In our case, we learn both the weights and the basis functions end-to-end. Another key aspect of our approach is that, rather than modeling the radiance field as a whole, as NeRFs typically do, we model the light and density fields separately. This allows us to model changes in object shapes or movements and in light or texture independently.

Our approach represents the light and density fields of a dynamic 3-D scene as the weighted sums of basis functions (bi(t)), whose weights vary over time.

In our paper, we also show that traditional NeRF technology, while providing exceptional results for static scenes, often falters with dynamics, conflating aspects of the signal such as lighting and movement. Our solution draws inspiration from the established field of nonrigid structure from motion (NRSFM), which has been refining our grasp of moving scenes for decades.

The BLIRF model can integrate robust mathematical priors from the field of nonrigid structure from motion, such as the temporal clustering of motion, which ensures that the state of the 3-D scene changes smoothly over time, along very low-dimensional manifolds.

Specifically, we integrate robust mathematical priors from NRSFM, such as the temporal clustering of motion to restrict it to a low-dimensional subspace. Essentially, this ensures that the state of the 3-D scene changes smoothly over time, along very low-dimensional manifolds, instead of undergoing erratic changes unlikely to occur in real-world scenarios.

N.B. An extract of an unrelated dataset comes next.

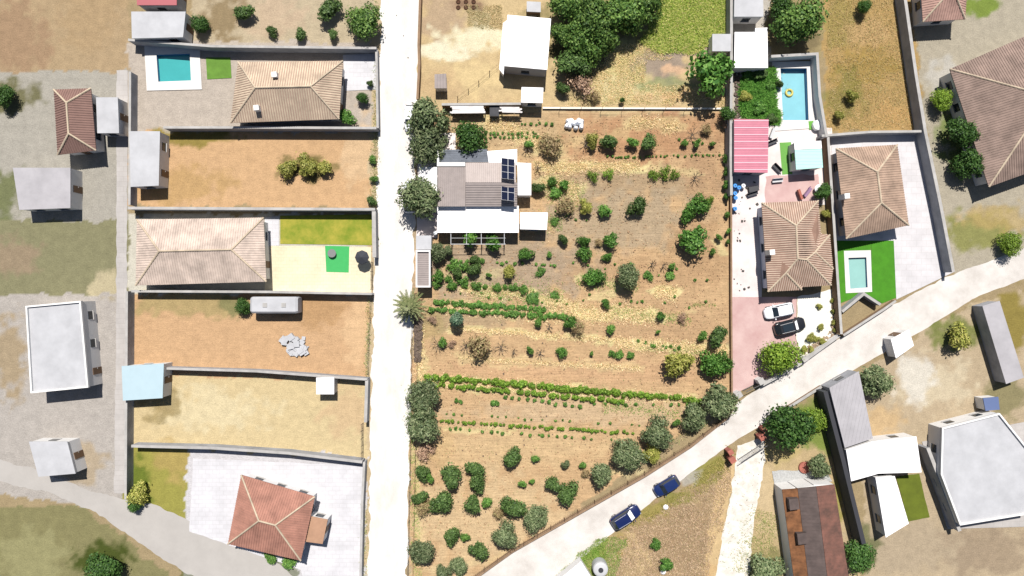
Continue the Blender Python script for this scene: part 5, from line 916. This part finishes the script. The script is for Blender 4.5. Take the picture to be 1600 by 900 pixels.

In our experiments, across a variety of dynamic scenes that feature complex, long-range movements, light changes, and texture changes, our framework has consistently delivered models that are not just visually stunning but also rich in detail and faithful to their sources. We’ve observed reductions in artifacts, more accurate motion capture, and an overall increase in realism, with improvements in texture and lighting representation that significantly elevate the models’ quality. We rigorously tested our model in both synthetic and real-world scenarios, as can be seen in the examples below.

A comparison of BLIRF (Ours), ground truth (GT), and four NeRF implementations on the task of synthesizing a new view on a 3-D scene. Notably, BLIRF handles the motion of the cat in the top scene better than its predecessors.

A comparison of BLIRF (Ours), ground truth (GT), and several NeRF implementations on synthetic scenes involving the motion of rudimentary geometric shapes.

As we continue to refine our approach and explore its applications, we’re excited about the potential to revolutionize how we interact with digital worlds, making them more immersive, lifelike, and accessible.